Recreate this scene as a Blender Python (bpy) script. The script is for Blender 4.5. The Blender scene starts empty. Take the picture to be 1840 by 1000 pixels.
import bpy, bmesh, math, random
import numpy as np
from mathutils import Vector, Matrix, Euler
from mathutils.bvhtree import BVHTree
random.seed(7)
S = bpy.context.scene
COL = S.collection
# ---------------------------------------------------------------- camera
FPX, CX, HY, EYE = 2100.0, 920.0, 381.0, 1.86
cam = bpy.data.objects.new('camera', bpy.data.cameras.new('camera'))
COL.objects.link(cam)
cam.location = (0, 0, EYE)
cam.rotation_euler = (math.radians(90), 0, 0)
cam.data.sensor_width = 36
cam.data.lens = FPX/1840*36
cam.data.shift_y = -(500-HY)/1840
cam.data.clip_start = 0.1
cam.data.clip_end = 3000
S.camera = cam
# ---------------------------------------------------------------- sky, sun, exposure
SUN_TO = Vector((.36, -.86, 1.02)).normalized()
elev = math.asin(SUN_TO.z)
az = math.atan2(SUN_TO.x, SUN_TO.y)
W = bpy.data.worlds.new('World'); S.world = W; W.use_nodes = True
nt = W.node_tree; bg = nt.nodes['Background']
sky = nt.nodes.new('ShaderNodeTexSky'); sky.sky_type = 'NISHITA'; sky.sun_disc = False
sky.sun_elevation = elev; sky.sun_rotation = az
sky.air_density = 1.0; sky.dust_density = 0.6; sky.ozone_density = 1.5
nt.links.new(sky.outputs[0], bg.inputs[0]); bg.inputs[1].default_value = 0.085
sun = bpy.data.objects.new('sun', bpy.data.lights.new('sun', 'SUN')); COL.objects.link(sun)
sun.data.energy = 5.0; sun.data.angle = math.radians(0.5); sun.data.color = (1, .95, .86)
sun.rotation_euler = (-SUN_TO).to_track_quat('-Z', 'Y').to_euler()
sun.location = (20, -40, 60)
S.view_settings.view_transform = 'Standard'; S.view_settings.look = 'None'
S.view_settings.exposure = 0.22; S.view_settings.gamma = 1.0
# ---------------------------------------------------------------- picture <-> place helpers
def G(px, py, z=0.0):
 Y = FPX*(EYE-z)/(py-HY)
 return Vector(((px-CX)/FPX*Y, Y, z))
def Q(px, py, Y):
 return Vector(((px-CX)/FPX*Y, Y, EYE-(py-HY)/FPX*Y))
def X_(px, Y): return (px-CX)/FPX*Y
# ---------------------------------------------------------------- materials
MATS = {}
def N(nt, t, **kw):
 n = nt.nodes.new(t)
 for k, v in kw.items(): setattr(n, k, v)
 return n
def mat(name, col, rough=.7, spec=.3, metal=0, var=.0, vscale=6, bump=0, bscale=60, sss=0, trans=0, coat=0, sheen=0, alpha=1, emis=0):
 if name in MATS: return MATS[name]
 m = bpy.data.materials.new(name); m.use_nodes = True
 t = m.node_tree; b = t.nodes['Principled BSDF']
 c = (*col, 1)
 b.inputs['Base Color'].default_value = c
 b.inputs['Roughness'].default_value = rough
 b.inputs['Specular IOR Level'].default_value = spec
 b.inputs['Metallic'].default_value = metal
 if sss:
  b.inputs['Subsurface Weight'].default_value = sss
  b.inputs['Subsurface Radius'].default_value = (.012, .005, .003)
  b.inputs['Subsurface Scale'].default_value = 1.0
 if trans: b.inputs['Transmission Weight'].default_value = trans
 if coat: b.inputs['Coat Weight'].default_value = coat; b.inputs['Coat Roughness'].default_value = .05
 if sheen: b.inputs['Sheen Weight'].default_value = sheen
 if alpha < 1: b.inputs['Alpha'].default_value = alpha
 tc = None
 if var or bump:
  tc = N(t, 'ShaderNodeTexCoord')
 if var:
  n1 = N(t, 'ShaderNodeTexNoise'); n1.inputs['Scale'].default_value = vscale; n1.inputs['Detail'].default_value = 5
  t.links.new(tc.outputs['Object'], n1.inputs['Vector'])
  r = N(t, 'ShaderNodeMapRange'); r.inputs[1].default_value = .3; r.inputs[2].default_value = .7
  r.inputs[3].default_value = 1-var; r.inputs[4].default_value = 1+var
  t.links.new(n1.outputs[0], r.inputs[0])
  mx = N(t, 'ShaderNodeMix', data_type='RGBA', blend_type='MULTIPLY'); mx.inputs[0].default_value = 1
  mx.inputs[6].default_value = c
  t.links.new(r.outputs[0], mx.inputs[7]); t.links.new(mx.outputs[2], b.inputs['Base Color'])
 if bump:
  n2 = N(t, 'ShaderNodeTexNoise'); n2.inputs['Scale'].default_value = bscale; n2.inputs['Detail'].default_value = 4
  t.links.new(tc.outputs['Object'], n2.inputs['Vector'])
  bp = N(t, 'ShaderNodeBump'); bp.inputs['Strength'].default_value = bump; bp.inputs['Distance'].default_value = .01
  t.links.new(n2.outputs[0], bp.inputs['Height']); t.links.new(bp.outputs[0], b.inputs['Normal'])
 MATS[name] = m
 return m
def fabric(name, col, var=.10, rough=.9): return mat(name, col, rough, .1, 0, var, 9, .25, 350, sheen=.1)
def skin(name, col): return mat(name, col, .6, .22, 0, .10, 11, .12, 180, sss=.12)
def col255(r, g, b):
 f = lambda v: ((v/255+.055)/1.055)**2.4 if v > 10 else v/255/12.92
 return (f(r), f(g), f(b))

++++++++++

— What to produce —
Extract all of the data above and output it character for character.

— Finished exercise —
Recreate this scene as a Blender Python (bpy) script. The script is for Blender 4.5. The Blender scene starts empty. Take the picture to be 1840 by 1000 pixels.
import bpy, bmesh, math, random
import numpy as np
from mathutils import Vector, Matrix, Euler
from mathutils.bvhtree import BVHTree
random.seed(7)
S = bpy.context.scene
COL = S.collection
# ---------------------------------------------------------------- camera
FPX, CX, HY, EYE = 2100.0, 920.0, 381.0, 1.86
cam = bpy.data.objects.new('camera', bpy.data.cameras.new('camera'))
COL.objects.link(cam)
cam.location = (0, 0, EYE)
cam.rotation_euler = (math.radians(90), 0, 0)
cam.data.sensor_width = 36
cam.data.lens = FPX/1840*36
cam.data.shift_y = -(500-HY)/1840
cam.data.clip_start = 0.1
cam.data.clip_end = 3000
S.camera = cam
# ---------------------------------------------------------------- sky, sun, exposure
SUN_TO = Vector((.36, -.86, 1.02)).normalized()
elev = math.asin(SUN_TO.z)
az = math.atan2(SUN_TO.x, SUN_TO.y)
W = bpy.data.worlds.new('World'); S.world = W; W.use_nodes = True
nt = W.node_tree; bg = nt.nodes['Background']
sky = nt.nodes.new('ShaderNodeTexSky'); sky.sky_type = 'NISHITA'; sky.sun_disc = False
sky.sun_elevation = elev; sky.sun_rotation = az
sky.air_density = 1.0; sky.dust_density = 0.6; sky.ozone_density = 1.5
nt.links.new(sky.outputs[0], bg.inputs[0]); bg.inputs[1].default_value = 0.085
sun = bpy.data.objects.new('sun', bpy.data.lights.new('sun', 'SUN')); COL.objects.link(sun)
sun.data.energy = 5.0; sun.data.angle = math.radians(0.5); sun.data.color = (1, .95, .86)
sun.rotation_euler = (-SUN_TO).to_track_quat('-Z', 'Y').to_euler()
sun.location = (20, -40, 60)
S.view_settings.view_transform = 'Standard'; S.view_settings.look = 'None'
S.view_settings.exposure = 0.22; S.view_settings.gamma = 1.0
# ---------------------------------------------------------------- picture <-> place helpers
def G(px, py, z=0.0):
 Y = FPX*(EYE-z)/(py-HY)
 return Vector(((px-CX)/FPX*Y, Y, z))
def Q(px, py, Y):
 return Vector(((px-CX)/FPX*Y, Y, EYE-(py-HY)/FPX*Y))
def X_(px, Y): return (px-CX)/FPX*Y
# ---------------------------------------------------------------- materials
MATS = {}
def N(nt, t, **kw):
 n = nt.nodes.new(t)
 for k, v in kw.items(): setattr(n, k, v)
 return n
def mat(name, col, rough=.7, spec=.3, metal=0, var=.0, vscale=6, bump=0, bscale=60, sss=0, trans=0, coat=0, sheen=0, alpha=1, emis=0):
 if name in MATS: return MATS[name]
 m = bpy.data.materials.new(name); m.use_nodes = True
 t = m.node_tree; b = t.nodes['Principled BSDF']
 c = (*col, 1)
 b.inputs['Base Color'].default_value = c
 b.inputs['Roughness'].default_value = rough
 b.inputs['Specular IOR Level'].default_value = spec
 b.inputs['Metallic'].default_value = metal
 if sss:
  b.inputs['Subsurface Weight'].default_value = sss
  b.inputs['Subsurface Radius'].default_value = (.012, .005, .003)
  b.inputs['Subsurface Scale'].default_value = 1.0
 if trans: b.inputs['Transmission Weight'].default_value = trans
 if coat: b.inputs['Coat Weight'].default_value = coat; b.inputs['Coat Roughness'].default_value = .05
 if sheen: b.inputs['Sheen Weight'].default_value = sheen
 if alpha < 1: b.inputs['Alpha'].default_value = alpha
 tc = None
 if var or bump:
  tc = N(t, 'ShaderNodeTexCoord')
 if var:
  n1 = N(t, 'ShaderNodeTexNoise'); n1.inputs['Scale'].default_value = vscale; n1.inputs['Detail'].default_value = 5
  t.links.new(tc.outputs['Object'], n1.inputs['Vector'])
  r = N(t, 'ShaderNodeMapRange'); r.inputs[1].default_value = .3; r.inputs[2].default_value = .7
  r.inputs[3].default_value = 1-var; r.inputs[4].default_value = 1+var
  t.links.new(n1.outputs[0], r.inputs[0])
  mx = N(t, 'ShaderNodeMix', data_type='RGBA', blend_type='MULTIPLY'); mx.inputs[0].default_value = 1
  mx.inputs[6].default_value = c
  t.links.new(r.outputs[0], mx.inputs[7]); t.links.new(mx.outputs[2], b.inputs['Base Color'])
 if bump:
  n2 = N(t, 'ShaderNodeTexNoise'); n2.inputs['Scale'].default_value = bscale; n2.inputs['Detail'].default_value = 4
  t.links.new(tc.outputs['Object'], n2.inputs['Vector'])
  bp = N(t, 'ShaderNodeBump'); bp.inputs['Strength'].default_value = bump; bp.inputs['Distance'].default_value = .01
  t.links.new(n2.outputs[0], bp.inputs['Height']); t.links.new(bp.outputs[0], b.inputs['Normal'])
 MATS[name] = m
 return m
def fabric(name, col, var=.10, rough=.9): return mat(name, col, rough, .1, 0, var, 9, .25, 350, sheen=.1)
def skin(name, col): return mat(name, col, .6, .22, 0, .10, 11, .12, 180, sss=.12)
def col255(r, g, b):
 f = lambda v: ((v/255+.055)/1.055)**2.4 if v > 10 else v/255/12.92
 return (f(r), f(g), f(b))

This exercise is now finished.